Earlier this week, television presenter Kevin McCloud said the government’s “confusing” environment, energy and housing policies have been a “very corrosive way of running a country”.

He warned the UK was “not building enough houses to meet demand” and that people living in coastal areas and the countryside were being “constantly priced out of the market because of the number of second homes”.

He said: “We have in this country, a great culture of housing associations, and a great history of social housing. So we know we can do it. It’s just really what we need is the political will from central government, but who knows, that may all change in the next year.”

How many people have second homes in England?

According to the English Housing Survey (EHS), a second home is a property that is mainly used by friends or family of the owners as a holiday home, a let to others as a holiday let or for occupation while working away from home.

The EHS say that in 2021/2022, there were 2.1 million households – the equivalent of 3% of all households – that reported having at least one second property.

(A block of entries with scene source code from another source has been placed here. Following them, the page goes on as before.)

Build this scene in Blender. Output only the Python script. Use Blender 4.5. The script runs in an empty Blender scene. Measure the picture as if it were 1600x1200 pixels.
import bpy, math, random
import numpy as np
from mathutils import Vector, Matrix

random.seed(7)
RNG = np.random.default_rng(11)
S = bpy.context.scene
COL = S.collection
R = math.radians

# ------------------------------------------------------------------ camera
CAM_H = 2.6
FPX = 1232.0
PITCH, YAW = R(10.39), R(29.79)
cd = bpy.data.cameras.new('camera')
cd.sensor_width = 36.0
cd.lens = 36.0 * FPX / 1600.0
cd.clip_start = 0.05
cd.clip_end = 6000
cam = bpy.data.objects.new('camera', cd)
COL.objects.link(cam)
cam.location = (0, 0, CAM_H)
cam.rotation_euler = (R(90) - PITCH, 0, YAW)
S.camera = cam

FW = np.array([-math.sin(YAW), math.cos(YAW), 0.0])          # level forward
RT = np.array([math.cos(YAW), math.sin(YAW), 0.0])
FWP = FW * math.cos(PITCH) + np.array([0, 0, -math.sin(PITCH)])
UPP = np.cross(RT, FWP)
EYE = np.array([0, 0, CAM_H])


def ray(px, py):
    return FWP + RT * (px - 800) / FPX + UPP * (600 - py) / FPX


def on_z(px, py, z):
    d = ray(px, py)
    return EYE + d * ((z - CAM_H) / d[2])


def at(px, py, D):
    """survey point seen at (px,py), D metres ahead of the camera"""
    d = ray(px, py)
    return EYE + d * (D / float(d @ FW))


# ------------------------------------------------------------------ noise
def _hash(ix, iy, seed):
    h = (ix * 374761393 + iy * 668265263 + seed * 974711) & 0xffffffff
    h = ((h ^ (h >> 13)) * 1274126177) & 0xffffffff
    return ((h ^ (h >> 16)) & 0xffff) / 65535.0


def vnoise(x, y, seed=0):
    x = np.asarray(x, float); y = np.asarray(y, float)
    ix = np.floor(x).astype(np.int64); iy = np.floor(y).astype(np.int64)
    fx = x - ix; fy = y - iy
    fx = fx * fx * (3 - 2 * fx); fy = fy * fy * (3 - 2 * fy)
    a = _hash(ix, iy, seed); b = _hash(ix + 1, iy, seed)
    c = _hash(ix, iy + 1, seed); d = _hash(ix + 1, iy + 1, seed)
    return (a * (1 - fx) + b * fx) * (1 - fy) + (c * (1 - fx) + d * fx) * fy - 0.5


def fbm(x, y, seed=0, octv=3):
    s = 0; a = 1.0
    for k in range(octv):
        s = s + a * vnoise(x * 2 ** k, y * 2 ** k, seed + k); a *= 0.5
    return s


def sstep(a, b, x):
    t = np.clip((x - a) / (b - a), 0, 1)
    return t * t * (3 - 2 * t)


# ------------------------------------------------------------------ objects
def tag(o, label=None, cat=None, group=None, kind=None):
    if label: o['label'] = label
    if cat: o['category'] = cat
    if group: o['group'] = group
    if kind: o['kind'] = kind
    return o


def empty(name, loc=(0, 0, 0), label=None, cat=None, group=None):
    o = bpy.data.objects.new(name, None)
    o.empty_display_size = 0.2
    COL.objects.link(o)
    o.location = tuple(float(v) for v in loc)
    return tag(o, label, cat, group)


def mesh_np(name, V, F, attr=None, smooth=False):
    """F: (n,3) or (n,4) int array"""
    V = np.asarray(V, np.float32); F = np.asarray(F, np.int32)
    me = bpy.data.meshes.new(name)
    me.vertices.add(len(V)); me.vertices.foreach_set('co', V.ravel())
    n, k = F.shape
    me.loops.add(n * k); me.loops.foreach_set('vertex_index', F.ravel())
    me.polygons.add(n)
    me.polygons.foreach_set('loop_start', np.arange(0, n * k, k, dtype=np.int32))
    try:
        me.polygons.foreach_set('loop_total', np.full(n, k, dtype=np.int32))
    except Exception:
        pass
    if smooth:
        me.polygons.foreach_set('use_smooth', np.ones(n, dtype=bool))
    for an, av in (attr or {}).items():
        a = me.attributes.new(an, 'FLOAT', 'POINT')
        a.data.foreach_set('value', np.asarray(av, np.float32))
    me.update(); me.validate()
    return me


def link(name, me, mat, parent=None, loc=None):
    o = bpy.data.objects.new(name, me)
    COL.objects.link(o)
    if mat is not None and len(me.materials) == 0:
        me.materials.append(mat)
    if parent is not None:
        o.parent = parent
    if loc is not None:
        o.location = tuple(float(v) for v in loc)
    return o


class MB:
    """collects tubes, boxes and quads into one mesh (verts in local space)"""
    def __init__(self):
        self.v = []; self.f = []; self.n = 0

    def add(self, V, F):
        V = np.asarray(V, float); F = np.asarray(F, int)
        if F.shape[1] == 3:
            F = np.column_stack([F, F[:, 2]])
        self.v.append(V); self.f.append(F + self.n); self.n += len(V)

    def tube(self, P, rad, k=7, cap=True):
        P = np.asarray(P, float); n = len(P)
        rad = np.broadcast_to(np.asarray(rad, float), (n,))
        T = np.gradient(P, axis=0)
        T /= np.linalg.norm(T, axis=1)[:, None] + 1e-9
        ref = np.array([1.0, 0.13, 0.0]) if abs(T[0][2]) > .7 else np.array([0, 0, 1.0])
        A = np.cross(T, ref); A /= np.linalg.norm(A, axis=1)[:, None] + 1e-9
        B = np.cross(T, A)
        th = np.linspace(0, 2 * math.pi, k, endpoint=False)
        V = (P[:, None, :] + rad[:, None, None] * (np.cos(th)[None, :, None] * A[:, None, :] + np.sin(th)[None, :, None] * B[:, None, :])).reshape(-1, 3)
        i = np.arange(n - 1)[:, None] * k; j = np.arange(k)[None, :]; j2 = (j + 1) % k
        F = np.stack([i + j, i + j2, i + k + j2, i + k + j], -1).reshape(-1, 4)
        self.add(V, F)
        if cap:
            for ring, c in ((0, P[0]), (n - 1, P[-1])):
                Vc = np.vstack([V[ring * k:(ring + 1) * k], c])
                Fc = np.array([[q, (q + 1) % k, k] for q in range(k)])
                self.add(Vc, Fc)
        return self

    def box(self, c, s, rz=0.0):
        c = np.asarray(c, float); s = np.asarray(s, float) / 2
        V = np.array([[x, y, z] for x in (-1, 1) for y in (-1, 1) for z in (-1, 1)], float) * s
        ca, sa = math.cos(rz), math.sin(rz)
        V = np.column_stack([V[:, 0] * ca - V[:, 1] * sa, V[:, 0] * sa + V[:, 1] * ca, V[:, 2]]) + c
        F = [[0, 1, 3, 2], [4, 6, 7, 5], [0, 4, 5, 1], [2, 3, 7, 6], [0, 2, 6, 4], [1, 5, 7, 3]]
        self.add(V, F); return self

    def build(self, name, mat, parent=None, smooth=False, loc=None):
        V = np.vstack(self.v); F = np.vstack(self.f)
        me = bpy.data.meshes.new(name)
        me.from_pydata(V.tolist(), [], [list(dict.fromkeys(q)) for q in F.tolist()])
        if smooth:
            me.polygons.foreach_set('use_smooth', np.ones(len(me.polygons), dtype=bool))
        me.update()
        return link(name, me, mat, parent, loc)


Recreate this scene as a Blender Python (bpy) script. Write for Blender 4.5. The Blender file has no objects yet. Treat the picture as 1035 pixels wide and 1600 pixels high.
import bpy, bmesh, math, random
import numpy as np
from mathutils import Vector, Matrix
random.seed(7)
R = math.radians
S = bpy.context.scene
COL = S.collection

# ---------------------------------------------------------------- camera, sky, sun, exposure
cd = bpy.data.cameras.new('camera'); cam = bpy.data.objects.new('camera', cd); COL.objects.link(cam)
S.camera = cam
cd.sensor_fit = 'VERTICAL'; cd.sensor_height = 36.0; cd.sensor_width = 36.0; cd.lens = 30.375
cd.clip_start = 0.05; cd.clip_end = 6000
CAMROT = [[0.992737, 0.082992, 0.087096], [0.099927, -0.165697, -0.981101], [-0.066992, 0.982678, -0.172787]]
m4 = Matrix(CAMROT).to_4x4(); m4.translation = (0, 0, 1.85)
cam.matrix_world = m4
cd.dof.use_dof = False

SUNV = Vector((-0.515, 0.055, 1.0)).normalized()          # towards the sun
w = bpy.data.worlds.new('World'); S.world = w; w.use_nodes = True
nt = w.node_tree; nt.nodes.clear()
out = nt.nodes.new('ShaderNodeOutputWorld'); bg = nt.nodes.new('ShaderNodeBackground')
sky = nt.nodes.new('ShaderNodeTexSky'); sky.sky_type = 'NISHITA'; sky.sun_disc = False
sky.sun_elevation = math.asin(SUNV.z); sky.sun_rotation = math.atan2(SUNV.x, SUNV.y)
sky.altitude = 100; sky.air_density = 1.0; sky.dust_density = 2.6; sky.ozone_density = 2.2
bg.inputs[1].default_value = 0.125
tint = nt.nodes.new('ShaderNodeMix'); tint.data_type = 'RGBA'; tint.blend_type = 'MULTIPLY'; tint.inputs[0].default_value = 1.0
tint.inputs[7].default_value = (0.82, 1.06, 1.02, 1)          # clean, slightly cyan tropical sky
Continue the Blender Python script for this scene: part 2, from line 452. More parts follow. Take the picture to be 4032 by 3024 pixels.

Just over a third (712,000) said they used the property as a second home, while the majority let the second home out in the private rented sector.

In the same period, there were 809,000 second homes owned by households in England – up 13% from 2010/2011.

That figure suggests that some households own more than two homes.

In Scotland, local authorities could be given the power to double council tax rates for second homes from April, under new proposals to be put before Holyrood.

The Scottish Government is to seek to make changes to legislation that would allow authorities to charge a premium of up to 100% of the full rate of council tax on second properties.